**Task directions**
Copy the data precisely, character for character, and leave out every picture.

**Source excerpt**

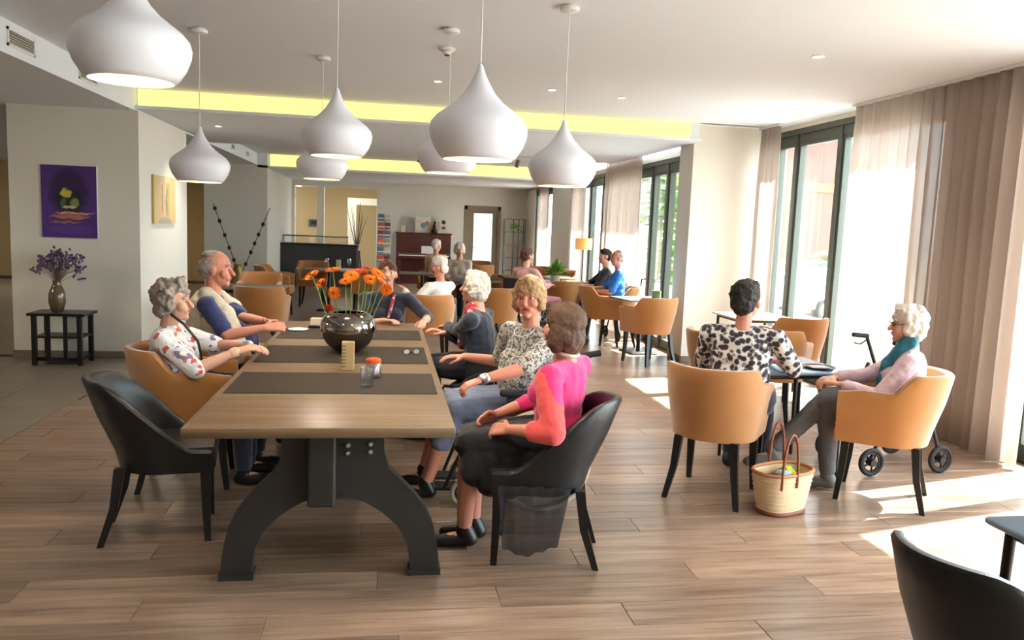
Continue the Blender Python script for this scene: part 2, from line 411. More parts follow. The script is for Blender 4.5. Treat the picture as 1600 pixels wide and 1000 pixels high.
# ------------------------------------------------------------ curtains
def curtain_mesh(y0, y1, z0, z1, folds, amp, m, seed=0, flare=1.0):
    rd = random.Random(seed); n = folds*10; ph = [rd.uniform(-.5, .5) for _ in range(folds+2)]; am = [rd.uniform(.55, 1.25) for _ in range(folds+2)]
    vs_ = []; rowsz = 9
    for j in range(rowsz):
        t = j/(rowsz-1); z = z1+(z0-z1)*t
        for i in range(n+1):
            u = i/n*folds; k = int(u); fr = u-k
            a = am[k]*(1-fr)+am[k+1]*fr; q = ph[k]*(1-fr)+ph[k+1]*fr
            gather = .45+.55*min(1, t*5)
            x = amp*a*gather*math.sin(2*PI*u+q)+.25*amp*math.sin(5*u+3*t)*t
            if t < .12: x += .006*math.sin(2*PI*u*3)
            vs_.append((x, y0+(y1-y0)*(i/n)+.012*math.sin(4*u+t*2)*t, z))
    fs = [(j*(n+1)+i, j*(n+1)+i+1, (j+1)*(n+1)+i+1, (j+1)*(n+1)+i) for j in range(rowsz-1) for i in range(n)]
    b = MB(); b.add(vs_, fs); me = b.mesh('curtain', m, 80); return me
M_cur = sheer('sheer_linen', srgb(206, 192, 182), .17, .52)
def curtain(x, y0, y1, z1, folds, label, seed):
    t = thing('curtain', label, 'curtain', (x, 0, 0)); t['group'] = 'taupe sheer curtains'
    me = curtain_mesh(y0, y1, .02, z1-.02, folds, .05, M_cur, seed)
    o = link_mesh('drape', me, t); sm = o.modifiers.new('thick', 'SOLIDIFY'); sm.thickness = .0012
    MB().box(-.03, .03, y0-.03, y1+.03, z1-.025, z1-.002).build('track', M_whitep, t)
    return t
curtain(4.55, 4.95, 7.4, 2.95, 17, 'widest taupe sheer curtain at the right edge beside the walker', 1)
curtain(4.55, 8.95, 9.4, 2.95, 5, 'narrow taupe sheer curtain gathered against the cream jog wall', 2)
curtain(3.72, 11.55, 13.4, 2.95, 13, 'taupe sheer curtain behind the seated couple', 3)
curtain(3.72, 15.0, 16.0, 2.95, 6, 'pale sheer curtain beyond the orange floor lamp', 4)
curtain(3.72, 18.5, 19.4, 2.66, 5, 'farthest sheer curtain beside the glass shelf unit', 5)
# ------------------------------------------------------------ outside
M_ground = mat('paving_outside', srgb(150, 146, 138), .9, var=.06, vscale=.6)
g = struct('ground', MB().box(5.3, 140, -40, 160, -.9, -.7), M_ground)
struct('terrace', MB().box(4.9, 9, -6, 9.5, -.7, -.03).box(4.1, 9, 9.5, 26, -.7, -.03), M_ground)
M_brick = mat('brick_wall', srgb(112, 74, 68), .9, var=.12, vscale=3)
# ------------------------------------------------------------ outside objects
bb = thing('brick_building', 'brick building with a gable roof and orange fascia band outside the window', 'building', (26, 45, -.7))
MB().prism([(-4.6, 0), (3.6, 0), (3.6, 5.7), (-.1, 8.75), (-1.6, 8.2), (-4.6, 6.2)], 0, 14, 'xz').build('wall', M_brick, bb)
MB().box(-1.2, 3.66, -.1, 0, 5.15, 5.65).build('fascia', mat('orange_fascia', srgb(220, 150, 60), .7), bb)
MB().prism([(-4.9, 6.15), (-1.6, 8.3), (-.1, 8.9), (3.9, 5.7), (3.9, 5.9), (-.1, 9.15), (-1.65, 8.55), (-4.9, 6.4)], -.3, 14.3, 'xz').build('roof', mat('roof_grey', srgb(120, 124, 130), .7), bb)
gb = thing('glass_building', 'pale glass office building rising behind the brick gable', 'building', (44, 70, -.7))
MB().box(-6, 8, 0, 10, 0, 17).build('wall', mat('pale_glass', srgb(170, 196, 214), .25), gb)
f_ = MB()
for i in range(8): f_.box(-6+i*2-.08, -6+i*2+.08, -.12, 0, 0, 17)
for i in range(6): f_.box(-6, 8, -.12, 0, i*3, i*3+.3)
f_.build('frame', M_whitep, gb)
def hedge(loc, size, seed, label, colr=(70, 104, 48)):
    t = thing('shrub', label, 'shrub', loc); rd = random.Random(seed); b = MB()
    for _ in range(170):
        p = Vector((rd.gauss(0, .4), rd.gauss(0, .4), rd.random()))
        c_ = Vector((p.x*size[0], p.y*size[1], p.z*size[2])); a = rd.uniform(0, 6.28); l = rd.uniform(.12, .3)*size[3]
        u = Vector((math.cos(a), math.sin(a), rd.uniform(-.3, .6)))*l; w_ = Vector((-math.sin(a), math.cos(a), .3))*l*.45
        b.add([c_-u, c_-w_, c_+u, c_+w_], [(0, 1, 2, 3)])
    o = b.build('foliage', mat('foliage'+str(colr[1]), srgb(*colr), .8, var=.3, vscale=3), t); o['kind'] = 'stuff'
    MB().tube([(0, 0, 0), (0, 0, size[2]*.6)], .05).build('stem', M_base, t)
    return t
hedge((25, 40, -.7), (2.2, .8, 1.6, 2), 1, 'low green shrub at the foot of the brick building')
hedge((28, 41, -.7), (2.2, .8, 1.3, 2), 2, 'second low green shrub further along the brick building')
for i, (x, y, h_) in enumerate(((10.9, 30, 5.2), (9.2, 26, 4.6), (12.8, 34, 5.5))):
    hedge((x, y, -.7), (1.1, 1.0, h_, 2.2), 5+i, ['leafy green tree seen through the far window beside the pillar', 'green tree outside behind the far curtains', 'green tree farthest outside the far window'][i], (84, 130, 70))
M_car = mat('car_paint', srgb(120, 140, 158), .25, coat=.6); M_dark = mat('dark_glass', srgb(40, 52, 62), .15); M_rub = mat('rubber', srgb(28, 28, 28), .8)
def car(loc, rz, label, m):
    t = thing('car', label, 'car', loc, rz, 'cars parked outside')
    b = MB(); side = [(-2, .35), (-1.98, .75), (-1.85, .95), (-1.2, 1.02), (-.6, 1.42), (.9, 1.46), (1.6, 1.05), (1.95, .95), (2.02, .5), (1.95, .3)]
    b.prism(side, -.82, .82, 'xz').build('body', m, t, 35)
    b = MB()
    b.prism([(-1.1, 1.0), (-.58, 1.36), (.1, 1.4), (.1, 1.0)], -.835, .835, 'xz').prism([(.16, 1.0), (.16, 1.4), (.86, 1.4), (1.4, 1.05)], -.835, .835, 'xz')
    b.build('side_window', M_dark, t)
    MB().add([(-1.22, -.7, 1.045), (-1.22, .7, 1.045), (-.63, .66, 1.43), (-.63, -.66, 1.43)], [(0, 1, 2, 3)]).build('windscreen', M_dark, t)
    for x in (-1.25, 1.3):
        for s in (-1, 1):
            w_ = MB(); w_.M = Matrix.Translation((x, s*.78, .32)) @ Matrix.Rotation(PI/2, 4, 'X')
            w_.lathe([(.17, -.1), (.3, -.11), (.33, -.07), (.33, .07), (.3, .11), (.17, .1)], 20)
            o = w_.build('wheel', M_rub, t, 40)
            r_ = MB(); r_.M = w_.M; r_.lathe([(.0, -.1), (.17, -.09), (.17, .09), (0, .1)], 20).build('rim', M_steel, o, 40)
    for s in (-1, 1): MB().rbox(-2.03, -1.9, s*.6-.15, s*.6+.15, .68, .82, .02).build('headlight', M_whitep, t)
    return t
car((13.15, 22.4, -.72), math.radians(28), 'pale blue hatchback parked outside the window', M_car)
car((16.6, 30, -.72), math.radians(20), 'dark grey car parked further away by the brick building', mat('car_grey', srgb(70, 74, 80), .3))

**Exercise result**
Continue the Blender Python script for this scene: part 2, from line 411. More parts follow. The script is for Blender 4.5. Treat the picture as 1600 pixels wide and 1000 pixels high.
# ------------------------------------------------------------ curtains
def curtain_mesh(y0, y1, z0, z1, folds, amp, m, seed=0, flare=1.0):
    rd = random.Random(seed); n = folds*10; ph = [rd.uniform(-.5, .5) for _ in range(folds+2)]; am = [rd.uniform(.55, 1.25) for _ in range(folds+2)]
    vs_ = []; rowsz = 9
    for j in range(rowsz):
        t = j/(rowsz-1); z = z1+(z0-z1)*t
        for i in range(n+1):
            u = i/n*folds; k = int(u); fr = u-k
            a = am[k]*(1-fr)+am[k+1]*fr; q = ph[k]*(1-fr)+ph[k+1]*fr
            gather = .45+.55*min(1, t*5)
            x = amp*a*gather*math.sin(2*PI*u+q)+.25*amp*math.sin(5*u+3*t)*t
            if t < .12: x += .006*math.sin(2*PI*u*3)
            vs_.append((x, y0+(y1-y0)*(i/n)+.012*math.sin(4*u+t*2)*t, z))
    fs = [(j*(n+1)+i, j*(n+1)+i+1, (j+1)*(n+1)+i+1, (j+1)*(n+1)+i) for j in range(rowsz-1) for i in range(n)]
    b = MB(); b.add(vs_, fs); me = b.mesh('curtain', m, 80); return me
M_cur = sheer('sheer_linen', srgb(206, 192, 182), .17, .52)
def curtain(x, y0, y1, z1, folds, label, seed):
    t = thing('curtain', label, 'curtain', (x, 0, 0)); t['group'] = 'taupe sheer curtains'
    me = curtain_mesh(y0, y1, .02, z1-.02, folds, .05, M_cur, seed)
    o = link_mesh('drape', me, t); sm = o.modifiers.new('thick', 'SOLIDIFY'); sm.thickness = .0012
    MB().box(-.03, .03, y0-.03, y1+.03, z1-.025, z1-.002).build('track', M_whitep, t)
    return t
curtain(4.55, 4.95, 7.4, 2.95, 17, 'widest taupe sheer curtain at the right edge beside the walker', 1)
curtain(4.55, 8.95, 9.4, 2.95, 5, 'narrow taupe sheer curtain gathered against the cream jog wall', 2)
curtain(3.72, 11.55, 13.4, 2.95, 13, 'taupe sheer curtain behind the seated couple', 3)
curtain(3.72, 15.0, 16.0, 2.95, 6, 'pale sheer curtain beyond the orange floor lamp', 4)
curtain(3.72, 18.5, 19.4, 2.66, 5, 'farthest sheer curtain beside the glass shelf unit', 5)
# ------------------------------------------------------------ outside
M_ground = mat('paving_outside', srgb(150, 146, 138), .9, var=.06, vscale=.6)
g = struct('ground', MB().box(5.3, 140, -40, 160, -.9, -.7), M_ground)
struct('terrace', MB().box(4.9, 9, -6, 9.5, -.7, -.03).box(4.1, 9, 9.5, 26, -.7, -.03), M_ground)
M_brick = mat('brick_wall', srgb(112, 74, 68), .9, var=.12, vscale=3)
# ------------------------------------------------------------ outside objects
bb = thing('brick_building', 'brick building with a gable roof and orange fascia band outside the window', 'building', (26, 45, -.7))
MB().prism([(-4.6, 0), (3.6, 0), (3.6, 5.7), (-.1, 8.75), (-1.6, 8.2), (-4.6, 6.2)], 0, 14, 'xz').build('wall', M_brick, bb)
MB().box(-1.2, 3.66, -.1, 0, 5.15, 5.65).build('fascia', mat('orange_fascia', srgb(220, 150, 60), .7), bb)
MB().prism([(-4.9, 6.15), (-1.6, 8.3), (-.1, 8.9), (3.9, 5.7), (3.9, 5.9), (-.1, 9.15), (-1.65, 8.55), (-4.9, 6.4)], -.3, 14.3, 'xz').build('roof', mat('roof_grey', srgb(120, 124, 130), .7), bb)
gb = thing('glass_building', 'pale glass office building rising behind the brick gable', 'building', (44, 70, -.7))
MB().box(-6, 8, 0, 10, 0, 17).build('wall', mat('pale_glass', srgb(170, 196, 214), .25), gb)
f_ = MB()
for i in range(8): f_.box(-6+i*2-.08, -6+i*2+.08, -.12, 0, 0, 17)
for i in range(6): f_.box(-6, 8, -.12, 0, i*3, i*3+.3)
f_.build('frame', M_whitep, gb)
def hedge(loc, size, seed, label, colr=(70, 104, 48)):
    t = thing('shrub', label, 'shrub', loc); rd = random.Random(seed); b = MB()
    for _ in range(170):
        p = Vector((rd.gauss(0, .4), rd.gauss(0, .4), rd.random()))
        c_ = Vector((p.x*size[0], p.y*size[1], p.z*size[2])); a = rd.uniform(0, 6.28); l = rd.uniform(.12, .3)*size[3]
        u = Vector((math.cos(a), math.sin(a), rd.uniform(-.3, .6)))*l; w_ = Vector((-math.sin(a), math.cos(a), .3))*l*.45
        b.add([c_-u, c_-w_, c_+u, c_+w_], [(0, 1, 2, 3)])
    o = b.build('foliage', mat('foliage'+str(colr[1]), srgb(*colr), .8, var=.3, vscale=3), t); o['kind'] = 'stuff'
    MB().tube([(0, 0, 0), (0, 0, size[2]*.6)], .05).build('stem', M_base, t)
    return t
hedge((25, 40, -.7), (2.2, .8, 1.6, 2), 1, 'low green shrub at the foot of the brick building')
hedge((28, 41, -.7), (2.2, .8, 1.3, 2), 2, 'second low green shrub further along the brick building')
for i, (x, y, h_) in enumerate(((10.9, 30, 5.2), (9.2, 26, 4.6), (12.8, 34, 5.5))):
    hedge((x, y, -.7), (1.1, 1.0, h_, 2.2), 5+i, ['leafy green tree seen through the far window beside the pillar', 'green tree outside behind the far curtains', 'green tree farthest outside the far window'][i], (84, 130, 70))
M_car = mat('car_paint', srgb(120, 140, 158), .25, coat=.6); M_dark = mat('dark_glass', srgb(40, 52, 62), .15); M_rub = mat('rubber', srgb(28, 28, 28), .8)
def car(loc, rz, label, m):
    t = thing('car', label, 'car', loc, rz, 'cars parked outside')
    b = MB(); side = [(-2, .35), (-1.98, .75), (-1.85, .95), (-1.2, 1.02), (-.6, 1.42), (.9, 1.46), (1.6, 1.05), (1.95, .95), (2.02, .5), (1.95, .3)]
    b.prism(side, -.82, .82, 'xz').build('body', m, t, 35)
    b = MB()
    b.prism([(-1.1, 1.0), (-.58, 1.36), (.1, 1.4), (.1, 1.0)], -.835, .835, 'xz').prism([(.16, 1.0), (.16, 1.4), (.86, 1.4), (1.4, 1.05)], -.835, .835, 'xz')
    b.build('side_window', M_dark, t)
    MB().add([(-1.22, -.7, 1.045), (-1.22, .7, 1.045), (-.63, .66, 1.43), (-.63, -.66, 1.43)], [(0, 1, 2, 3)]).build('windscreen', M_dark, t)
    for x in (-1.25, 1.3):
        for s in (-1, 1):
            w_ = MB(); w_.M = Matrix.Translation((x, s*.78, .32)) @ Matrix.Rotation(PI/2, 4, 'X')
            w_.lathe([(.17, -.1), (.3, -.11), (.33, -.07), (.33, .07), (.3, .11), (.17, .1)], 20)
            o = w_.build('wheel', M_rub, t, 40)
            r_ = MB(); r_.M = w_.M; r_.lathe([(.0, -.1), (.17, -.09), (.17, .09), (0, .1)], 20).build('rim', M_steel, o, 40)
    for s in (-1, 1): MB().rbox(-2.03, -1.9, s*.6-.15, s*.6+.15, .68, .82, .02).build('headlight', M_whitep, t)
    return t
car((13.15, 22.4, -.72), math.radians(28), 'pale blue hatchback parked outside the window', M_car)
car((16.6, 30, -.72), math.radians(20), 'dark grey car parked further away by the brick building', mat('car_grey', srgb(70, 74, 80), .3))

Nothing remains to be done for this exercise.